• _What you should do_: Copy out all lines carrying the word "bush".

:: Supplied material ::

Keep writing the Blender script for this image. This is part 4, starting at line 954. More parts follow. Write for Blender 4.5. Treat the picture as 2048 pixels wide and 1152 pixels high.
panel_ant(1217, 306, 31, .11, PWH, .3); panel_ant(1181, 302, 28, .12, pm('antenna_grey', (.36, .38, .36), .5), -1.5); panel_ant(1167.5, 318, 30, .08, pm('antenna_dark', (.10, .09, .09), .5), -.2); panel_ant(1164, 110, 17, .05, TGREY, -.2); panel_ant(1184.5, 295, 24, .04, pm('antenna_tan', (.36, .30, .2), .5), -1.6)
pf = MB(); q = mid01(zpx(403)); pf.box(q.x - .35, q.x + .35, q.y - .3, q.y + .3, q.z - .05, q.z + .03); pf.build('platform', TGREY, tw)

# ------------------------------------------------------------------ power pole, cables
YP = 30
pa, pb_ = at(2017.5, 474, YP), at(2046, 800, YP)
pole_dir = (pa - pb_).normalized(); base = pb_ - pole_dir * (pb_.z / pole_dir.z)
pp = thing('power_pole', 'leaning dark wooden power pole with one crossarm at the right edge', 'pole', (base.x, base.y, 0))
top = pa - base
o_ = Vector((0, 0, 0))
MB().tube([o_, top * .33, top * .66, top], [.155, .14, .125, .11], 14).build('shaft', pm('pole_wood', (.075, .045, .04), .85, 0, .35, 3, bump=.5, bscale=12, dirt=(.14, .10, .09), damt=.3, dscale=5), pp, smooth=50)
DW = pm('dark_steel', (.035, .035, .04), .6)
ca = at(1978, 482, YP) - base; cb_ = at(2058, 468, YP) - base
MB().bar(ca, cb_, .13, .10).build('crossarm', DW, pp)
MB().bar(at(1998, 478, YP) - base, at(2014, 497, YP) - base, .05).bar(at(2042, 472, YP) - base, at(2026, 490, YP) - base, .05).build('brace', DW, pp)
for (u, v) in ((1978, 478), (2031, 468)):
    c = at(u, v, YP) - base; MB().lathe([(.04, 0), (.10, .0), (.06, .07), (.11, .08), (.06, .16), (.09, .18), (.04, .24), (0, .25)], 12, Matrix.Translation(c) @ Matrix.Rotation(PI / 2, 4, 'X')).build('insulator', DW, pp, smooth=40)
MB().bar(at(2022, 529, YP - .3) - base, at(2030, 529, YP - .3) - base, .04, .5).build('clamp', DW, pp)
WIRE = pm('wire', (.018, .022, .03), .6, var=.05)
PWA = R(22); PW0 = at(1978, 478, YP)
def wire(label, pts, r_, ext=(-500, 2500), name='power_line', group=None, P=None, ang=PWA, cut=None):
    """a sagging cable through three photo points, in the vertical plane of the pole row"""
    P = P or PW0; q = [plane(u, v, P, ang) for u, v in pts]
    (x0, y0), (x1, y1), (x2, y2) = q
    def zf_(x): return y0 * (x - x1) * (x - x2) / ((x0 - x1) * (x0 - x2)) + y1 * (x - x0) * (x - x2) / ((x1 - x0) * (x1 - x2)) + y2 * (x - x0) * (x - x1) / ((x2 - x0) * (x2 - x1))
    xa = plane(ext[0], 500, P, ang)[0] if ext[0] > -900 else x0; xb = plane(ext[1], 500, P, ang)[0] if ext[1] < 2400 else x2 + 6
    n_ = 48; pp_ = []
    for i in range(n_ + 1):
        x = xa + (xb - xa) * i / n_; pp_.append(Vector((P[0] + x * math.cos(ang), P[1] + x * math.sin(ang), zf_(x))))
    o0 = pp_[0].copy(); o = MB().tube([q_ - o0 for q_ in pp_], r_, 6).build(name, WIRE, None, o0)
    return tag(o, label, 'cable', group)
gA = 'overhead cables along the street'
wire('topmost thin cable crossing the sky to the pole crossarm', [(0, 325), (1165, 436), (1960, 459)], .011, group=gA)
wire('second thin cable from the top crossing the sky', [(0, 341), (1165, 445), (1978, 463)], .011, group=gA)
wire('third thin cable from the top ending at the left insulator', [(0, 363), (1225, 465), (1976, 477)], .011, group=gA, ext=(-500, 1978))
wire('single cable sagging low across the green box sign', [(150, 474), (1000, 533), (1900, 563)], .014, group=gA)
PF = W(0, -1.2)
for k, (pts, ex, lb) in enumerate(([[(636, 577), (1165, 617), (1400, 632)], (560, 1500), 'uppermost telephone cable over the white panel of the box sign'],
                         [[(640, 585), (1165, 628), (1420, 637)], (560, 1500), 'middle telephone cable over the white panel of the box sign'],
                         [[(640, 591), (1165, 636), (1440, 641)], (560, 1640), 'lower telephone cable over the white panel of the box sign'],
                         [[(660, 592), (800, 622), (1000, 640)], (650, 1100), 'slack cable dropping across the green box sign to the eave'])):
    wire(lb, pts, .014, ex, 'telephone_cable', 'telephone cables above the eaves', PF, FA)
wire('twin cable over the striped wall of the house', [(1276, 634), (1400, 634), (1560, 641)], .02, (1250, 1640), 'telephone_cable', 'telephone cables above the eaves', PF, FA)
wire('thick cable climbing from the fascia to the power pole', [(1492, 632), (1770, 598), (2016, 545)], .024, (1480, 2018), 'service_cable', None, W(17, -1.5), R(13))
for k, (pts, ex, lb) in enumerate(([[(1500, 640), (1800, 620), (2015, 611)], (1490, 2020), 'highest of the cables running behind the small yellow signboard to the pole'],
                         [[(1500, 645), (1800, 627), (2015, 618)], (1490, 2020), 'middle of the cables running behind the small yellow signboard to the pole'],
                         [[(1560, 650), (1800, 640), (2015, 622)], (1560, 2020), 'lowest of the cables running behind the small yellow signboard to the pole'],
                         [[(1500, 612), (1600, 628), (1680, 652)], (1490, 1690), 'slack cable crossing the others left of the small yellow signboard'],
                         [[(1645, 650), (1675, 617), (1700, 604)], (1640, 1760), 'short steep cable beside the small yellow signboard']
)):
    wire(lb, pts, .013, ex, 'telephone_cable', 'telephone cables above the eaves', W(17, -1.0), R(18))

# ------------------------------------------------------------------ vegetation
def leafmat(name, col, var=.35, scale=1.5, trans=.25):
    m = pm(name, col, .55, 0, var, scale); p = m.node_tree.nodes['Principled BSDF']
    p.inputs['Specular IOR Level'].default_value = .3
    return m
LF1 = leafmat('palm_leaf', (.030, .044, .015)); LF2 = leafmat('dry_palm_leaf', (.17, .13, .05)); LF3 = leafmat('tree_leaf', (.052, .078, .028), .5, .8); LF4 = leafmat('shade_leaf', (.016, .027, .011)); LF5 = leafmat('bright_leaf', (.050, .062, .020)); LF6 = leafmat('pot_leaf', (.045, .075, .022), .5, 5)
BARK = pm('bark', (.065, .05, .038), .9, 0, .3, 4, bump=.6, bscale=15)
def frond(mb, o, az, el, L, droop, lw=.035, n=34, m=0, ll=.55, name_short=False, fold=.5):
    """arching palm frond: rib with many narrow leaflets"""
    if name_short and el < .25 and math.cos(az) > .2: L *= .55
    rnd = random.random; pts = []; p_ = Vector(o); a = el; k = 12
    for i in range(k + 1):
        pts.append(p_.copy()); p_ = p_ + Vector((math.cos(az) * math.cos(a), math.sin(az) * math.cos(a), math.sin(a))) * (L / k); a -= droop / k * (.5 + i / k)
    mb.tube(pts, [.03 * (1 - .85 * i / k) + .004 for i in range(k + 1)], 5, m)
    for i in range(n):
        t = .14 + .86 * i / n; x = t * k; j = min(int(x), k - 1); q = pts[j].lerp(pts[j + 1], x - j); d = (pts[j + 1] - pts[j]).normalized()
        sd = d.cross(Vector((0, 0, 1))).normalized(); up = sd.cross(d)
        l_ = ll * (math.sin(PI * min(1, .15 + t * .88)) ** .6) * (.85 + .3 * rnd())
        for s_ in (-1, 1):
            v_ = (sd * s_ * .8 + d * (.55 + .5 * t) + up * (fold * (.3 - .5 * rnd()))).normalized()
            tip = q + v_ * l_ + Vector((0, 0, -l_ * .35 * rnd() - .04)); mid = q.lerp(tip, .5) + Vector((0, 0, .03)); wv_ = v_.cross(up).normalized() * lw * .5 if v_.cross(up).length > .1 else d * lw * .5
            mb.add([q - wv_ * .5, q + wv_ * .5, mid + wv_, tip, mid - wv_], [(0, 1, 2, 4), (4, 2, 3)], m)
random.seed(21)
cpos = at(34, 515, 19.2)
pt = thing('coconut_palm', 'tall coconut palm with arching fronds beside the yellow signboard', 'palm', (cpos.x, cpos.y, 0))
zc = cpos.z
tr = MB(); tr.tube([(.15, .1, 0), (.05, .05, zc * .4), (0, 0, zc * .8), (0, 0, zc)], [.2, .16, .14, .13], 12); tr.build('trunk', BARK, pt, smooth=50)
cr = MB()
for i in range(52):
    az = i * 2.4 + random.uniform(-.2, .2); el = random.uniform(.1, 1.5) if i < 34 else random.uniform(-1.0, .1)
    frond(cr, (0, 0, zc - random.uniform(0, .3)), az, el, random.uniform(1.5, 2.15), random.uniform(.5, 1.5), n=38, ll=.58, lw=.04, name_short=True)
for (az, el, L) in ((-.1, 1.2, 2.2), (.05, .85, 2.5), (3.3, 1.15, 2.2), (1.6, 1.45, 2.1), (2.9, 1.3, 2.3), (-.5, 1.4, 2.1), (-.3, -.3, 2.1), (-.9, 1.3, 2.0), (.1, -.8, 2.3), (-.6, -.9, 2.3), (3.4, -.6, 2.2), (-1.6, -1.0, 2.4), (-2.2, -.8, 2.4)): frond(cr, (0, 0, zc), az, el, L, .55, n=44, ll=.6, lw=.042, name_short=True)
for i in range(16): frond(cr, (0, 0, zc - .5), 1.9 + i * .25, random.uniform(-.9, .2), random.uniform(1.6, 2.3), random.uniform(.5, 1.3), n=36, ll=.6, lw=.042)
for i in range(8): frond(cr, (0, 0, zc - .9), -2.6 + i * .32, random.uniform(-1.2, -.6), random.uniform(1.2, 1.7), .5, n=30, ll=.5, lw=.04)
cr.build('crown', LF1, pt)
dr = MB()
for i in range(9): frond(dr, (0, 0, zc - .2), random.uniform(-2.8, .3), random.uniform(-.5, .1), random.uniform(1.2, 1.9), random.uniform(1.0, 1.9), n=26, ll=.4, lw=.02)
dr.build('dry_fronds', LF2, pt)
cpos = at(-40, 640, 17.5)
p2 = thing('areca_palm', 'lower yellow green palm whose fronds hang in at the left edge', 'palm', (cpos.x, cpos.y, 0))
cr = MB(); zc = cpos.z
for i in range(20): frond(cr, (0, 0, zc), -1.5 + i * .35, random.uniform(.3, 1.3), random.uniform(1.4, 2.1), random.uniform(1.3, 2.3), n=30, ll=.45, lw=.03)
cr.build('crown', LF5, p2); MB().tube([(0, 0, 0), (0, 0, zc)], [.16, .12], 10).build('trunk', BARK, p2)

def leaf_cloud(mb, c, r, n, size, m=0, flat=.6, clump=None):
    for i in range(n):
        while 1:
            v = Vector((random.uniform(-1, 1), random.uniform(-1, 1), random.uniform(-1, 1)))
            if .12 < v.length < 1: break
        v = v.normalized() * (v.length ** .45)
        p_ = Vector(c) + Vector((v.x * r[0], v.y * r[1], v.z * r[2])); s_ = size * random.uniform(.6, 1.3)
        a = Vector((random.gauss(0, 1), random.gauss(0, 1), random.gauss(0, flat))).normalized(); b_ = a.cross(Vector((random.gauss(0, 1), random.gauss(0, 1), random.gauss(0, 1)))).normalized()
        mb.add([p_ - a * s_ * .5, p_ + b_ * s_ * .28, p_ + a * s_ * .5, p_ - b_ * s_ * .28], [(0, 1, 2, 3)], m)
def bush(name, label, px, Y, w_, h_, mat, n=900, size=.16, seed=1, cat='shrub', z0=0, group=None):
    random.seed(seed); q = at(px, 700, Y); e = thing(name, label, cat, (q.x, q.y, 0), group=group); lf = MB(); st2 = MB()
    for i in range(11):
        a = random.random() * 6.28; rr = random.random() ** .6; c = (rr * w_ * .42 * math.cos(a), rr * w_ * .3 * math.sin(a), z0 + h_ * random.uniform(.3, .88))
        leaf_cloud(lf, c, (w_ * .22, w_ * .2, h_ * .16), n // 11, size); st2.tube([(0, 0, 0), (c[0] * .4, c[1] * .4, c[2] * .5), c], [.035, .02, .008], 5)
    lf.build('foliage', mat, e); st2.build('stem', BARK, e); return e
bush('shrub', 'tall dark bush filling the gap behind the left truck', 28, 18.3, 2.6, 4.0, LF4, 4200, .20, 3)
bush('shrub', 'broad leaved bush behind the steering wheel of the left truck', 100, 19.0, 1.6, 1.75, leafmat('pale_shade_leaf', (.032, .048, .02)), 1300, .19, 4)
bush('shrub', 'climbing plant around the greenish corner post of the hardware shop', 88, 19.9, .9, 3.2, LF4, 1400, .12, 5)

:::

• _Response to this exercise_:
def bush(name, label, px, Y, w_, h_, mat, n=900, size=.16, seed=1, cat='shrub', z0=0, group=None):
bush('shrub', 'tall dark bush filling the gap behind the left truck', 28, 18.3, 2.6, 4.0, LF4, 4200, .20, 3)
bush('shrub', 'broad leaved bush behind the steering wheel of the left truck', 100, 19.0, 1.6, 1.75, leafmat('pale_shade_leaf', (.032, .048, .02)), 1300, .19, 4)
bush('shrub', 'climbing plant around the greenish corner post of the hardware shop', 88, 19.9, .9, 3.2, LF4, 1400, .12, 5)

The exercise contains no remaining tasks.